There’s a lot of work left to be done to better enable agencies to modernize their IT needs, according to Congressman Gerry Connolly (D-11-VA), the Ranking Member on the House Subcommittee on Operations. Connolly has introduced a new bill, the FedRAMP Reform Act of 2018, aimed at alleviating the issue.

“FedRAMP was a program designed to expedite the certification for companies wanting to do business with the federal government, providing cloud computing services,” Connolly said in an interview on FedTalk on Federal News Radio. “And it was supposed to be maybe a six-month process and the cost would be somewhere around a quarter of a million dollars. Unfortunately, like a lot of government programs, it got weighed down, and instead of being an expeditious process, it became a long, costly, and onerous process, costing some companies as much as $4 or $5 million and taking two or three years.”
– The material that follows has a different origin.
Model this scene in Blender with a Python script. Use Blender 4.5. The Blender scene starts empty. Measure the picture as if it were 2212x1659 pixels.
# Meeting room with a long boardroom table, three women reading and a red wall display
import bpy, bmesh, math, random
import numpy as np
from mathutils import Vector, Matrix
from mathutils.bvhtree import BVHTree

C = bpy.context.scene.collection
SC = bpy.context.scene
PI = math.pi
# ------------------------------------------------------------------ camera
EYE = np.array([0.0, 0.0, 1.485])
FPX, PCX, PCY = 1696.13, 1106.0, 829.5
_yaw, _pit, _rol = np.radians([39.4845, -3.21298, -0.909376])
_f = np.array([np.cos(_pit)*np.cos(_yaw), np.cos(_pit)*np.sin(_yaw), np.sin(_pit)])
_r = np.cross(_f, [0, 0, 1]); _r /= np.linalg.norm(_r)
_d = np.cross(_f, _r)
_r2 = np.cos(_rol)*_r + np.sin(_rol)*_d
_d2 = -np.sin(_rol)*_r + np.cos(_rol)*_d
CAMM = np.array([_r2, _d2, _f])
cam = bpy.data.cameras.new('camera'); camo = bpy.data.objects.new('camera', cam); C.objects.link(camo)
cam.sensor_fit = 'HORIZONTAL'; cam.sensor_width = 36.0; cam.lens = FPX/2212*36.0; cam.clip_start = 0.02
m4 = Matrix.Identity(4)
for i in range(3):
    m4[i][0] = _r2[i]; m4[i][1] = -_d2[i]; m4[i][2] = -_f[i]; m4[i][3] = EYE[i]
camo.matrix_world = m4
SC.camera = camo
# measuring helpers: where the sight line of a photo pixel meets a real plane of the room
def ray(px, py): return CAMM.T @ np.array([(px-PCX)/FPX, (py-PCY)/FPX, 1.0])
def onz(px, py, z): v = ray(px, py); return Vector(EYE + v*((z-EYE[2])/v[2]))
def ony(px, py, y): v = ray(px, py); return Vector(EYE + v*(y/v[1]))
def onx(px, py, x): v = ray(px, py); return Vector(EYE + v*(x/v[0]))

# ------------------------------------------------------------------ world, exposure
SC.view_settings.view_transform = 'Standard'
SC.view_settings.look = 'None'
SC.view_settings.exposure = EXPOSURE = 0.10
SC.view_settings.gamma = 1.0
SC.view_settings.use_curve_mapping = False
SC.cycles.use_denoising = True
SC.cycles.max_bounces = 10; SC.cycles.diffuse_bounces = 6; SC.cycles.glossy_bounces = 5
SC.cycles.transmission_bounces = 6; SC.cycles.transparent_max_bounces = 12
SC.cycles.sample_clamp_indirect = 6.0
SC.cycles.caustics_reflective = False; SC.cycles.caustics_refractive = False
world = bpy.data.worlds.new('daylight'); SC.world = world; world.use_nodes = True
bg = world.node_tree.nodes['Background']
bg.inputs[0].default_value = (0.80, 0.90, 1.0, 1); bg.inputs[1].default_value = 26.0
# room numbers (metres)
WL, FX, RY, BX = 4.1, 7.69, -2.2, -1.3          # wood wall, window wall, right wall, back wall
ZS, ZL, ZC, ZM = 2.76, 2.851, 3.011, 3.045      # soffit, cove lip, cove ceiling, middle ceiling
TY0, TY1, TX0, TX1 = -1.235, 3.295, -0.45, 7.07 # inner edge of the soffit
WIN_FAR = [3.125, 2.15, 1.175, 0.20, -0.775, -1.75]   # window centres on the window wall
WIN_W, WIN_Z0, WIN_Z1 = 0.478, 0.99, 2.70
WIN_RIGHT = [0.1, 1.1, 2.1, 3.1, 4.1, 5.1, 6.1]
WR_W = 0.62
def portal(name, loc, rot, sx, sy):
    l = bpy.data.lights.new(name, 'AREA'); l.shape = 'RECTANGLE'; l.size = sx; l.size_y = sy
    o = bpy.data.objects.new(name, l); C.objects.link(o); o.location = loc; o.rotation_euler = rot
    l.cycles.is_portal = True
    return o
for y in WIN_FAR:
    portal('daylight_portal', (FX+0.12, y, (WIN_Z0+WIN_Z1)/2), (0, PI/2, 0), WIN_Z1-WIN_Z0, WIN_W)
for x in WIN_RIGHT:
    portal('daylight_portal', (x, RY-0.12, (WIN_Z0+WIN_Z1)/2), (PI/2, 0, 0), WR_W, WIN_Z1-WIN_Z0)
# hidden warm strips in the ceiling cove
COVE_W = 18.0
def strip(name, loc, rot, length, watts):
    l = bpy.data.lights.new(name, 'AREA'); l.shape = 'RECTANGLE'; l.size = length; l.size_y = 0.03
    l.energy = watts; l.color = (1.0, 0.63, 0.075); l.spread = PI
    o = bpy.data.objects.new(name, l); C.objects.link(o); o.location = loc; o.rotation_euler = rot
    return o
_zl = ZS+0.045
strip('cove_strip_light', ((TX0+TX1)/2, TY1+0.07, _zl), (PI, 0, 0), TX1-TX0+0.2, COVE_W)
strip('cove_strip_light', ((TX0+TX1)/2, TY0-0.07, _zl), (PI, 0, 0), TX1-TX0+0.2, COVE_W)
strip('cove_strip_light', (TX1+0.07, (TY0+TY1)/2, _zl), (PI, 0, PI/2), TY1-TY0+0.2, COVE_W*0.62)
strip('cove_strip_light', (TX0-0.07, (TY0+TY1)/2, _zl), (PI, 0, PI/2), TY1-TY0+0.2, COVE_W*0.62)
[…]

Connolly told host Debra Roth he hoped to “codify” FedRAMP, but also expand it, ultimately putting language in statute. “We want the presumption of approval to operate if you get that gold stamp.”

Connolly said he is looking at another piece of legislation he helped to craft, the Federal IT Acquisition Reform Act (or FITARA), as a possible model for FedRAMP, pointing to FITARA’s successful record, since passage.
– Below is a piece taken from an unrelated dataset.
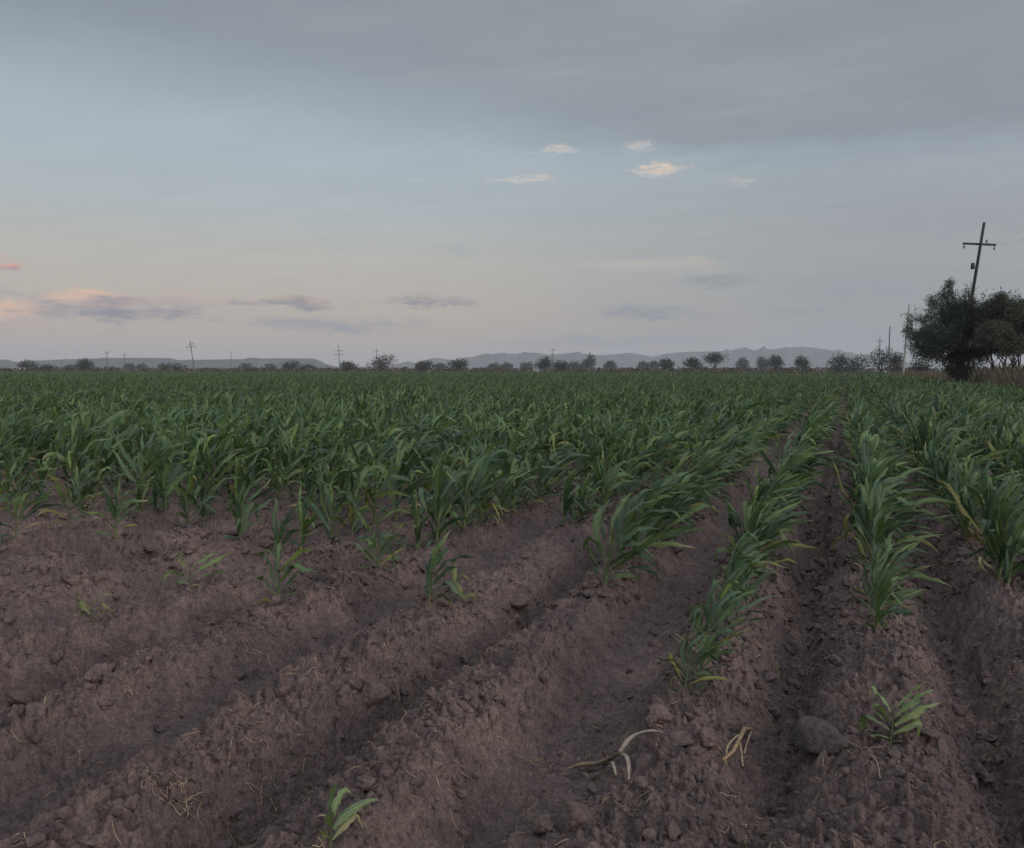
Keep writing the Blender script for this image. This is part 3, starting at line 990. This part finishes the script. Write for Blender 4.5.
near_tree(961, 50, [(922, 332, 13, 17), (915, 318, 7, 9), (945, 312, 16, 20), (948, 293, 6, 9), (935, 342, 22, 16), (958, 338, 26, 24), (962, 318, 18, 18), (972, 303, 9, 12), (980, 318, 14, 16),
                    (985, 296, 6, 5), (980, 335, 20, 24), (960, 364, 11, 14), (950, 284, 3, 5), (932, 302, 5, 6), (924, 350, 13, 9), (955, 328, 22, 28), (968, 292, 3, 6), (908, 330, 5, 5), (912, 346, 6, 4), (946, 358, 13, 10), (962, 373, 9, 8), (954, 370, 8, 8), (972, 358, 14, 10)],
          [(960, 0.2), (958, 0.14), (966, 0.11)], 'dark bushy tree with foliage to the ground under the leaning pole', 3, (0.066, 0.080, 0.062), 135000, 0.115)
near_tree(1006, 47, [(994, 314, 14, 16), (1005, 312, 16, 18), (1010, 332, 24, 18), (994, 338, 16, 16), (1024, 320, 12, 16), (1040, 338, 18, 20), (1018, 305, 6, 6), (1008, 346, 20, 9), (1030, 306, 10, 6), (1000, 298, 4, 5)],
          [(992, 0.07), (1005, 0.08), (1013, 0.07), (1021, 0.07), (1034, 0.09)], 'brownish thinner tree with several bare stems at the right edge', 4, (0.072, 0.078, 0.062), 90000, 0.115)

# ------------------------------------------------------------------ fence, dry weeds, scrub
fx = FIELD_R + 0.75
root_p = np.array([fx, 40.0, -0.06])
fence = empty('wire_fence', root_p, 'rustic wire fence with rough wooden posts along the right field edge', 'fence')
fr = np.random.default_rng(8)
tops = []
yy = 30.0
while yy < 150:
    h = fr.uniform(1.15, 1.45); r = fr.uniform(0.04, 0.065)
    b = np.array([fx + fr.normal(0, 0.05), yy, -0.3]); tp = b + np.array([fr.normal(0, 0.05), fr.normal(0, 0.05), h + 0.24])
    gg = Geo(); gg.tube(smooth_path([b, (b + tp) / 2 + fr.normal(0, 0.02, 3), tp], 5), [r * 1.1, r, r * 0.95, r * 0.9, r * 0.75], 7, np.array([0.13, 0.105, 0.085]) * fr.uniform(0.6, 1.2))
    link('post', gg.mesh('post', True, root_p), M_WOOD, fence)
    tops.append((b, tp)); yy += fr.uniform(1.9, 2.8) if yy < 90 else 4.0
for fz in (0.3, 0.55, 0.8):
    gg = Geo(); gg.tube([b + (tp - b) * fz for b, tp in tops], 0.003, 4, (0.2, 0.19, 0.18))
    link('wire', gg.mesh('wire', True, root_p), M_WOOD, fence)
p = at_depth(885.5, HOR, 118); p[2] = -0.06
q = empty('marker_post', p, 'short dark post with a pale top at the far right field edge', 'post')
gg = Geo(); gg.tube([p, p + [0, 0, 1.0]], [0.22, 0.2], 8, (0.05, 0.05, 0.05)); link('shaft', gg.mesh('shaft', True, p), M_WOOD, q)
gg = Geo(); gg.tube([p + [0, 0, 1.0], p + [0, 0, 1.3]], [0.2, 0.16], 8, (0.35, 0.35, 0.34)); link('cap', gg.mesh('cap', True, p), M_WALL, q)


def weeds(name, xy, hmin, hmax, w, cols, rng, label, segs=3, z=-0.08):
    N = len(xy)
    h = rng.uniform(hmin, hmax, N); a = rng.uniform(0, 6.283, N); ln = rng.uniform(0.05, 0.5, N) * h
    t = np.linspace(0, 1, segs + 1)
    sa = rng.uniform(0, 6.283, N)
    sd = np.stack([np.cos(sa), np.sin(sa), 0 * sa], 1) * (w * rng.uniform(0.5, 1.3, N))[:, None]
    V = np.zeros((N, segs + 1, 2, 3))
    for i, ti in enumerate(t):
        c = np.stack([xy[:, 0] + np.cos(a) * ln * ti ** 2, xy[:, 1] + np.sin(a) * ln * ti ** 2, z + h * ti], 1)
        pw = 1 - 0.75 * ti
        V[:, i, 0] = c - sd * pw; V[:, i, 1] = c + sd * pw
    i = np.arange(segs)[:, None] * 2
    f1 = np.concatenate([np.array([[0, 1, 3, 2]]) + 2 * k for k in range(segs)])
    C = np.repeat((np.asarray(cols)[rng.integers(0, len(cols), N)] * rng.uniform(0.7, 1.25, N)[:, None])[:, None], (segs + 1) * 2, 1)
    a_, b_, c_ = merge(V.reshape(N, -1, 3), C, f1)
    o = link(name, mesh_np(name, a_, c_, b_), M_STRAW)
    return tag(o, label, None, None, 'stuff')


wd = np.random.default_rng(21)
DRYC = [(0.15, 0.125, 0.095), (0.20, 0.165, 0.12), (0.12, 0.10, 0.08), (0.10, 0.10, 0.06), (0.10, 0.085, 0.072)]
N = 15000
ys = 24 + wd.random(N) ** 1.3 * 130
xs = FIELD_R + 0.2 + np.abs(wd.normal(0, 1, N)) * 1.6 + 0.25 * wd.normal(size=N)
kp = fbm(xs * 0.5, ys * 0.25, 3, 5) > -0.16
weeds('dry_weeds', np.stack([xs, ys], 1)[kp], 0.35, 1.45, 0.022, DRYC, wd, 'dry brown weeds standing along the right fence line')
N = 5200
ys = 30 + wd.random(N) * 30; xs = FIELD_R + 0.6 + wd.random(N) * 3.0
weeds('tall_dry_brush', np.stack([xs, ys], 1), 0.7, 1.9, 0.018, [(0.13, 0.11, 0.088), (0.10, 0.085, 0.07), (0.17, 0.145, 0.115)], wd, 'tall pale dry brush under the right hand tree', 4)
N = 12000
xs = FIELD_R + 2 + wd.random(N) ** 1.4 * 40; ys = 20 + wd.random(N) * 120
weeds('dry_grass', np.stack([xs, ys], 1), 0.15, 0.7, 0.03, [(0.26, 0.21, 0.13), (0.2, 0.16, 0.1), (0.13, 0.13, 0.07)], wd, 'dry grass on the land beyond the fence')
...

“We’re going to have our seventh series of hearings (on FITARA) this fall. So that sends the word out to federal agencies that we didn’t just pass a bill and now, are going to move on and ignore it,” Connolly said. “We’re going to insist on its implementation and we’re going to monitor it, and we’ve got broad, bipartisan support for that effort.”

According to Connolly, FITARA, which results in an annual scorecard providing a grade for each agency on how well they are implementing IT acquisition law, is increasingly important, six years after its passage, pointing out that the problems identified under the Obama administration that prompted FITARA ultimately proved to be even worse, upon closer inspection.

“At that point, he identified about 1,600 datacenters throughout the federal government, and he wanted to cut that in half,” Connolly said of Obama’s chief data officer. “But what we discovered was, we didn’t have 1,600 datacenters, we had over 12,000, and until we decided on the scorecard, no progress was made.”

Connolly said the national security aspect of the legislation is often underlooked.

“Unfortunately, the worst performing agency, consistently, is the Pentagon. They just insist on going their own way, they don’t have their act together, and you ask yourself, ‘what could go wrong?,’ because there is absolutely a national security aspect to that.”